Written problem:
Copy every line from the records below that holds the word "this".
## BEGIN
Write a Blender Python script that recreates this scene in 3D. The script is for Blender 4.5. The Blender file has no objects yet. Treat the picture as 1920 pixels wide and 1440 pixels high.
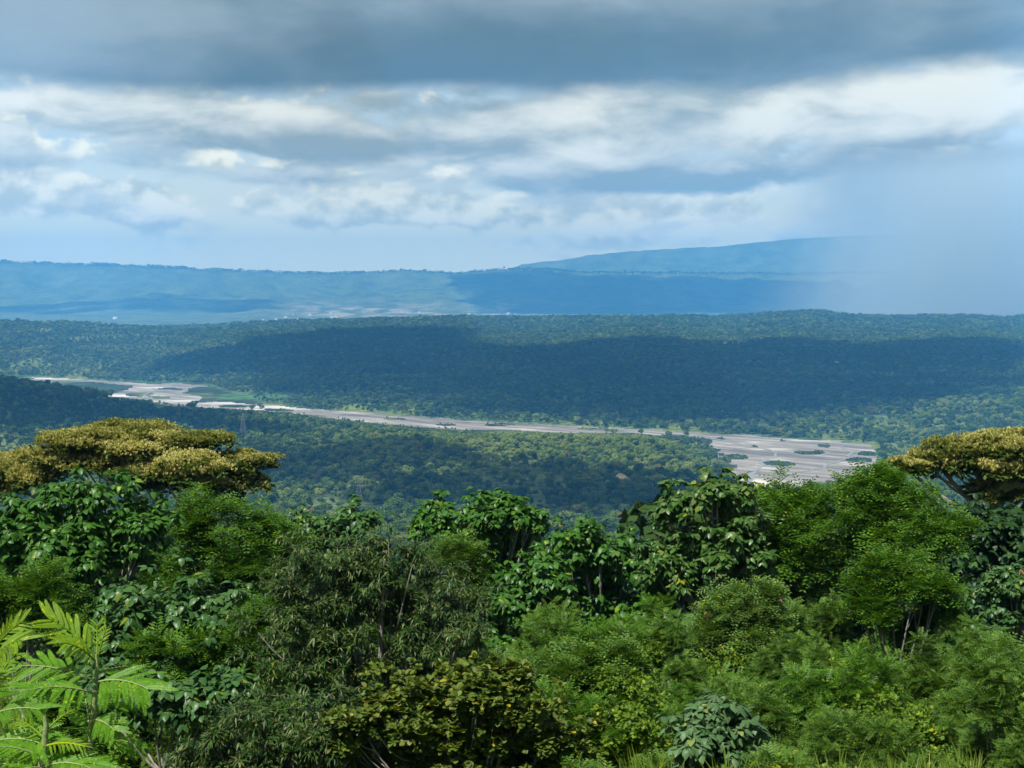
import bpy, math, random
import numpy as np
from mathutils import Matrix, Vector

random.seed(7)
RNG = np.random.default_rng(11)
S = bpy.context.scene
COL = S.collection

# ------------------------------------------------------------------ camera
F = 2638.0                       # focal length in photo pixels (1920 wide)
CAMZ = 250.0                     # metres above the river
PITCH = math.atan((720 - 575) / F)
cd = bpy.data.cameras.new('camera')
cd.sensor_width = 36.0
cd.lens = 36.0 * F / 1920.0
cd.clip_start = 0.1
cd.clip_end = 120000.0
cam = bpy.data.objects.new('camera', cd)
COL.objects.link(cam)
cam.location = (0, 0, CAMZ)
cam.rotation_euler = (math.pi / 2 - PITCH, 0, 0)
S.camera = cam

# ------------------------------------------------------------------ render, exposure
S.render.engine = 'CYCLES'
S.view_settings.view_transform = 'Standard'
S.view_settings.look = 'None'
S.view_settings.exposure = 0.8
S.view_settings.gamma = 1.0
S.view_settings.use_curve_mapping = False
cy = S.cycles
cy.use_denoising = True
cy.max_bounces = 5
cy.diffuse_bounces = 3
cy.glossy_bounces = 2
cy.transmission_bounces = 3
cy.volume_bounces = 3
cy.transparent_max_bounces = 16
cy.caustics_reflective = False
cy.caustics_refractive = False
cy.sample_clamp_indirect = 4.0

# ------------------------------------------------------------------ sun
SUN_EL = math.radians(58)
SUN_AZ = math.radians(-148)      # from +Y towards +X: behind the camera, to the left
SUND = np.array([math.sin(SUN_AZ) * math.cos(SUN_EL), math.cos(SUN_AZ) * math.cos(SUN_EL), math.sin(SUN_EL)])
ld = bpy.data.lights.new('sun', 'SUN')
ld.energy = 5.0
ld.angle = math.radians(0.5)
ld.color = (1.0, 0.97, 0.92)
sun = bpy.data.objects.new('sun', ld)
COL.objects.link(sun)
sun.rotation_euler = Vector(SUND).to_track_quat('Z', 'Y').to_euler()
sun.location = (0, -50, 400)


# ------------------------------------------------------------------ node expression helper
class NT:
    def __init__(self, tree):
        self.t = tree

    def node(self, kind, **kw):
        n = self.t.nodes.new(kind)
        for k, v in kw.items():
            setattr(n, k, v)
        return n

    def link(self, a, b):
        if isinstance(a, E):
            a = a.s
        if isinstance(a, bpy.types.NodeSocket):
            self.t.links.new(a, b)
        else:
            b.default_value = a

    def math(self, op, *args, clamp=False):
        n = self.node('ShaderNodeMath', operation=op, use_clamp=clamp)
        for i, a in enumerate(args):
            self.link(a, n.inputs[i])
        return E(self, n.outputs[0])

    def vec(self, x, y, z=0.0):
        n = self.node('ShaderNodeCombineXYZ')
        for i, a in enumerate((x, y, z)):
            self.link(a, n.inputs[i])
        return n.outputs[0]

    def noise(self, v, scale=1.0, detail=4.0, rough=0.5, dist=0.0, col=False):
        n = self.node('ShaderNodeTexNoise')
        self.link(v, n.inputs['Vector'])
        n.inputs['Scale'].default_value = scale
        n.inputs['Detail'].default_value = detail
        n.inputs['Roughness'].default_value = rough
        n.inputs['Distortion'].default_value = dist
        return n.outputs['Color'] if col else E(self, n.outputs['Fac'])

    def sstep(self, x, a, b):
        n = self.node('ShaderNodeMapRange', interpolation_type='SMOOTHSTEP')
        self.link(x, n.inputs['Value'])
        for k, v in (('From Min', a), ('From Max', b), ('To Min', 0.0), ('To Max', 1.0)):
            self.link(v, n.inputs[k])
        return E(self, n.outputs['Result'])

    def mix(self, fac, a, b):
        n = self.node('ShaderNodeMix', data_type='RGBA')
        self.link(fac, n.inputs['Factor'])
        self.link(col4(a), n.inputs[6])
        self.link(col4(b), n.inputs[7])
        return n.outputs[2]

    def gauss(self, u, v, cu, cv, ru, rv):
        a = (u - cu) / ru
        b = (v - cv) / rv
        return self.math('EXPONENT', (a * a + b * b) * -1.0)


def col4(c):
    return (c[0], c[1], c[2], 1.0) if isinstance(c, tuple) else c


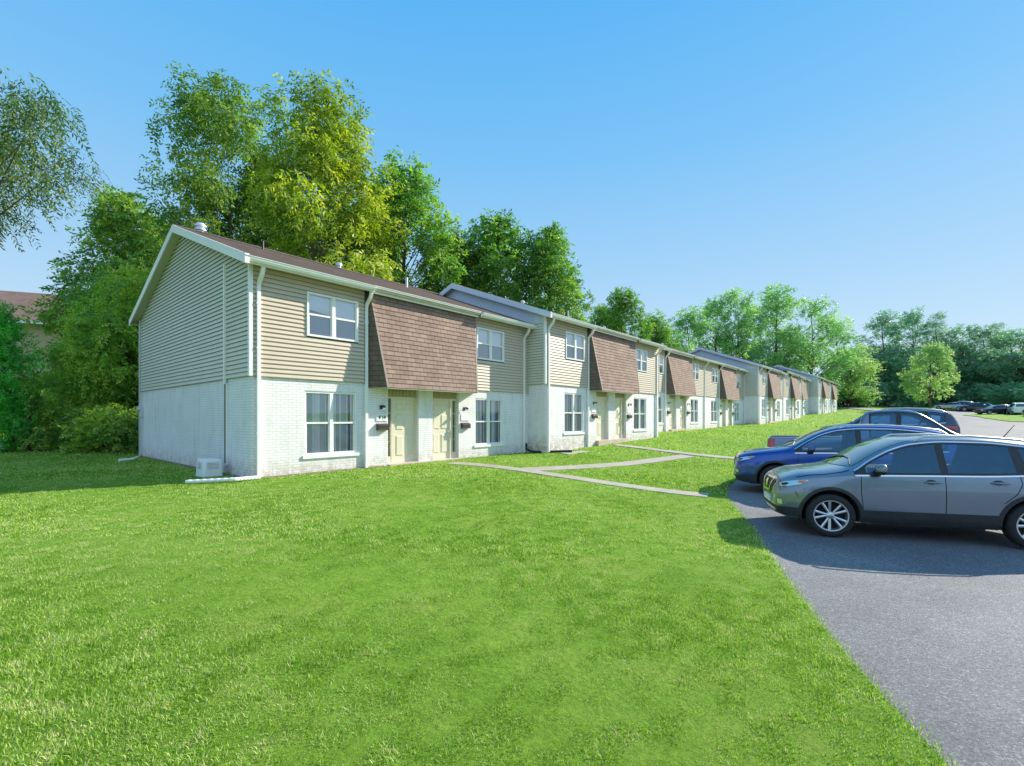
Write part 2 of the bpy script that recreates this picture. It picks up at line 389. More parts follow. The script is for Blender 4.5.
## END
Completed task:
Write a Blender Python script that recreates this scene in 3D. The script is for Blender 4.5. The Blender file has no objects yet. Treat the picture as 1920 pixels wide and 1440 pixels high.
Write part 2 of the bpy script that recreates this picture. It picks up at line 389. More parts follow. The script is for Blender 4.5.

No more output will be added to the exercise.